The rider is properly sitting the canter and demonstrates a beautiful straight line between her elbow and the horse’s bit, as well as her leg being positioned so that a straight line is formed from her knee to the toe of her boot. Notice the downward stretch of her Achilles tendon, the mark of a secure rider.

Correcting a “Bad Spot” to the First Fence on Course

A common problem among hunter seat riders is finding a bad spot to the first fence in a class. It usually results from the rider coming out of his initial circle at too dull a pace, so that he looks at the first fence only to see a deep distance or a distance that is much too long for the amount of impulsion his horse has. This leaves him with two choices: (1) place the horse at the deep spot, then struggle to lengthen the horse’s strides to the second fence; or (2) try to jump from the long spot out of too little impulsion, in which case the horse will either make a dangerously weak attempt or will chip in, adding an extra stride at the base of the fence.

Often, when a rider meets a bad spot to the first fence in a couple of classes, he becomes so preoccupied with that fence that he spends the rest of the show worrying about it. If you have this problem, concentrate on using the time you have during the initial circle to steadily increase the horse’s pace. Look at the first line as you cross the centerline of the ring and keep your eyes riveted on it while driving the horse forward through the corner, preventing it from shortening its stride. Try to “override” the approach to the first line a little by having more impulsion than you think you need. By doing this, you will have about the right amount to the first fence and will find a better spot.

Boots & Bandages in Competition

According to the USEF Rule Book, in hunter seat equitation classes “boots and conservative colored bandages are permitted on the legs only.” This would include galloping boots, bell boots, ankle boots, and any bandages deemed “conservative” by the judge. Some typical colors for bandages are black, white, hunter green, and navy. Horse’s boots are usually black, brown, or white. The idea is to avoid wild colors, such as neon green, or patterns in either the bandages or boots.

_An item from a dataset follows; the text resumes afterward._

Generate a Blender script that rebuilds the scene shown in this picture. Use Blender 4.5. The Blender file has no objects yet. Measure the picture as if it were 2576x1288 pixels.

In hunter classes, “boots, wraps, and bandages are prohibited. In the case of inclement weather, competition management may permit the use of bell boots.”

In jumper classes, boots and bandages are allowed.

Pictured are galloping boots to protect the front legs below the knee to the fetlock and bell boots to protect the soft tissue just above the hooves.
Ankle boots protect the bone and soft tissue in the fetlock area of the rear legs.